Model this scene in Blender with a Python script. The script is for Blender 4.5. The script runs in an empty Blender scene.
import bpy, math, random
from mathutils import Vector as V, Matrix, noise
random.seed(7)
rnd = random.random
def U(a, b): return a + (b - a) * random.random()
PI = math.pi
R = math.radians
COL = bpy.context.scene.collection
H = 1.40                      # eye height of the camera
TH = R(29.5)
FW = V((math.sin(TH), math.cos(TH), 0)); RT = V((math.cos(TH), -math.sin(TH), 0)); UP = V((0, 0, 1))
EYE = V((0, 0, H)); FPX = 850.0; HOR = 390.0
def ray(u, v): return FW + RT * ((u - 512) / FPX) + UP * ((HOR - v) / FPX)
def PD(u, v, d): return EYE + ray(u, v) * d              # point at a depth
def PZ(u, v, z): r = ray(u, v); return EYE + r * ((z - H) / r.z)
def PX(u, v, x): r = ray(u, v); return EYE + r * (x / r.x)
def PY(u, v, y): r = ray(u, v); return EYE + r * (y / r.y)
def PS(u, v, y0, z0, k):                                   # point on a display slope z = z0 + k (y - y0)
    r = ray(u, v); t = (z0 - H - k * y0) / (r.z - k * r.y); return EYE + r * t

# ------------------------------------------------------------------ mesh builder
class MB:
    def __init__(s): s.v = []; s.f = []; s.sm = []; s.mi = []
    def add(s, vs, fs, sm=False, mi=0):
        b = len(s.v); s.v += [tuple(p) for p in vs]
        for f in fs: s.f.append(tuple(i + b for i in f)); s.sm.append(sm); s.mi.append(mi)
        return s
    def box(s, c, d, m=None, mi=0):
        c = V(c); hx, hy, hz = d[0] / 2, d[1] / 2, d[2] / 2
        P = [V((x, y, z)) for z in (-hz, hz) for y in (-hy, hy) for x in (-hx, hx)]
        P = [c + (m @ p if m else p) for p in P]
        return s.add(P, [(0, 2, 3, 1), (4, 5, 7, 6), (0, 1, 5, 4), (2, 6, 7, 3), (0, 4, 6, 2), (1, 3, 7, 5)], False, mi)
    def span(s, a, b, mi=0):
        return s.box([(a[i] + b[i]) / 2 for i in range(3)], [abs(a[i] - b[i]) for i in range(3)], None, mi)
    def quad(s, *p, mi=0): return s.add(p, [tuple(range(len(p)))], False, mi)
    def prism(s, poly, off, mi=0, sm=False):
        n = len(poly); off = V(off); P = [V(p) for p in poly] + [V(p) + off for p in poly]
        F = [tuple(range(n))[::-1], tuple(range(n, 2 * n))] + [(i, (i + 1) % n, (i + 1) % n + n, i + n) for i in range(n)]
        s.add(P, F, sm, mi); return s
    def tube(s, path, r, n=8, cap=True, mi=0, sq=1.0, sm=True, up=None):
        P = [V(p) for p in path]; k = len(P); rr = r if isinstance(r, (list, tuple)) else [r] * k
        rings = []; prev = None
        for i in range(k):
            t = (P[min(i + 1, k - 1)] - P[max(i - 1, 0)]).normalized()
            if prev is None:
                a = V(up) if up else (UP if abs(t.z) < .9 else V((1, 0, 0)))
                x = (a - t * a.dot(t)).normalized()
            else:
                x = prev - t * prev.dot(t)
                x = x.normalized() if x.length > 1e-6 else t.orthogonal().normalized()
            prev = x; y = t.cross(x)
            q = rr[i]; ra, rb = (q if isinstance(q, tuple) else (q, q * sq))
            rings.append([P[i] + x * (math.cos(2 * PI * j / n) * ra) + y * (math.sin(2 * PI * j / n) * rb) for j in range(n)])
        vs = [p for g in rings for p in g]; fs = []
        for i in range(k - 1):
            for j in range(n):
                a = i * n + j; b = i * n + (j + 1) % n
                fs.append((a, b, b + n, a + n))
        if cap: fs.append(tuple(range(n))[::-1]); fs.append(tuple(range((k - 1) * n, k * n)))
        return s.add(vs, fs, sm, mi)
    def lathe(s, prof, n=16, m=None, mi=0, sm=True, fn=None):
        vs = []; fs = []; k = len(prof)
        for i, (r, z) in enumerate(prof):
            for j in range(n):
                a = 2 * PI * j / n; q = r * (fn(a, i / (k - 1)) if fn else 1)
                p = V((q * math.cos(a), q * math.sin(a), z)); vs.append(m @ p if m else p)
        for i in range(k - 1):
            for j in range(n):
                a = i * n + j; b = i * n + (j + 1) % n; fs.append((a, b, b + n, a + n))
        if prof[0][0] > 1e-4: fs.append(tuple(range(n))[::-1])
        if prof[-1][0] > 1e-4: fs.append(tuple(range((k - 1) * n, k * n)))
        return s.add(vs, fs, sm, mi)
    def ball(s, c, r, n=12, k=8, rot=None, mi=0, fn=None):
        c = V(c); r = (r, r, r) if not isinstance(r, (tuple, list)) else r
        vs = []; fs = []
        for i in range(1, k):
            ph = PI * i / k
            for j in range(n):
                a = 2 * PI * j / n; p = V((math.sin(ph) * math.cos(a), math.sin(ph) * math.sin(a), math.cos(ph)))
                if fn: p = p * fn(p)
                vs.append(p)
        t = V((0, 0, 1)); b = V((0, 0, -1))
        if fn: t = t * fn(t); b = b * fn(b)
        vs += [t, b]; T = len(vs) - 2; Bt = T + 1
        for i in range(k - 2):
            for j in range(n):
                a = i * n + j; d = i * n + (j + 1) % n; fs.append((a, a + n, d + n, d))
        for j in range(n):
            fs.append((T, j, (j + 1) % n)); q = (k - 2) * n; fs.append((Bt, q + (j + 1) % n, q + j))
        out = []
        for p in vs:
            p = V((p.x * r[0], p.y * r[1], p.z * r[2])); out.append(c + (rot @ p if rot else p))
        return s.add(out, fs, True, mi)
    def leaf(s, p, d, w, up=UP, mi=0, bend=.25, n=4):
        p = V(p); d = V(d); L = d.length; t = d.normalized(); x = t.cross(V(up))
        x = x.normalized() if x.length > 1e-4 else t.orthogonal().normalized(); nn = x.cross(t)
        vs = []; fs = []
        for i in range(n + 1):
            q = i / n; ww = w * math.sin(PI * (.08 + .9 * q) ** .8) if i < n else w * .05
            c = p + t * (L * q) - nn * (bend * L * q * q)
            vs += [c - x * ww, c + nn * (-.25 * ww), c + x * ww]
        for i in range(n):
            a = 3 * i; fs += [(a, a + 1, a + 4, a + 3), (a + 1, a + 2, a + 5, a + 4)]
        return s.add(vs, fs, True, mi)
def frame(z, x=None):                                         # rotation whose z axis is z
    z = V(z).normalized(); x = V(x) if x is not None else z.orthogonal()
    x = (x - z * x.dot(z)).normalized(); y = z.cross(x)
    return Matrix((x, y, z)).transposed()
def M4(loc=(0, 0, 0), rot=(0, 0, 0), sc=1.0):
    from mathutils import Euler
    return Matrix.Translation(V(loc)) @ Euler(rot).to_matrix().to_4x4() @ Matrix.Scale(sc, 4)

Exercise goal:
Give back exactly the material above from its opening line to the line bearing "r = ray(u, v); t".

Task solution:
Model this scene in Blender with a Python script. The script is for Blender 4.5. The script runs in an empty Blender scene.
import bpy, math, random
from mathutils import Vector as V, Matrix, noise
random.seed(7)
rnd = random.random
def U(a, b): return a + (b - a) * random.random()
PI = math.pi
R = math.radians
COL = bpy.context.scene.collection
H = 1.40                      # eye height of the camera
TH = R(29.5)
FW = V((math.sin(TH), math.cos(TH), 0)); RT = V((math.cos(TH), -math.sin(TH), 0)); UP = V((0, 0, 1))
EYE = V((0, 0, H)); FPX = 850.0; HOR = 390.0
def ray(u, v): return FW + RT * ((u - 512) / FPX) + UP * ((HOR - v) / FPX)
def PD(u, v, d): return EYE + ray(u, v) * d              # point at a depth
def PZ(u, v, z): r = ray(u, v); return EYE + r * ((z - H) / r.z)
def PX(u, v, x): r = ray(u, v); return EYE + r * (x / r.x)
def PY(u, v, y): r = ray(u, v); return EYE + r * (y / r.y)
def PS(u, v, y0, z0, k):                                   # point on a display slope z = z0 + k (y - y0)
    r = ray(u, v); t = (z0 - H - k * y0) / (r.z - k * r.y); return EYE + r * t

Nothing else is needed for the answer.